Three Cheers For Emo: Part 1.

Three Cheers For Emo. (1)

 

I’ve been taking a few months to really gather my thoughts on what emo music is, and how it has shaped my listening habits since I was a teenager. This is the first in a series of posts about early, middle, and modern emo and what all of that means to me. I’m not going to pretend that I understand everything about emo’s long and varied history- these are just my thoughts on the subject. Follow the tag Three Cheers For Emo (#threecheersforemo or #3cheersforemo) to read more.

I could sit and listen to bands like Sorority Noise and Pet Symmetry for hours. It’s the way the guitars all run together and how the singers’ voices sound like they’re telling a story.

I’m not like my husband. He will pick out rhymes that don’t work, words that sound strange in the singers’ mouths, lyrics that don’t quite express themselves. He does this with most songs he listens to, even with bands he’s loved since childhood. He doesn’t do it to be mean or petty, he’s just a lyrics person.

Me, I listen to the wall of guitars and it’s almost soothing, even though it can be manic or loud. I have a harder time picking out what the singer is saying. I’m too busy headbanging or tapping my foot.

What’s ironic about our different styles of listening to music is that we both end up liking the same thing.

 

Jon loves modern emo music* because of the lyrics- the biting stories of romance gone wrong, the fond remembrances of nights spent with friends, the struggles of past breakdowns retold. I appreciate this, too, but oftentimes it’s not the first thing I hear. I hear the lonely guitar riff, the deep bass line, the frantic drums, and I hear the same emotions expressed in the lyrics. I’ll read the lyrics later, on one of those poorly made song lyrics website or on a Bandcamp page. Jon will, too, just to make sure he really heard that awkward moment when the singer rhymed “hands” with “secondhand.” He’ll sigh and think of a better rhyme, but he’ll still listen to the song anyway. He loves music, too.

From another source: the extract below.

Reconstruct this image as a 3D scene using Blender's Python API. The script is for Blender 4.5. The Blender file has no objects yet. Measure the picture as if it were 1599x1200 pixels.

I think the emo genre offers what we both want: emotion, stories, irony. We receive these gifts differently, but we take with the same open hands like we’re begging. Give us some truth.

 

*I define this genre through examples: Modern Baseball, Sorority Noise, Moose Blood, etc. They came after the post-hardcore emo of the 90s and the pop-punk emo of the early 2000s & they’re bands that are touring now.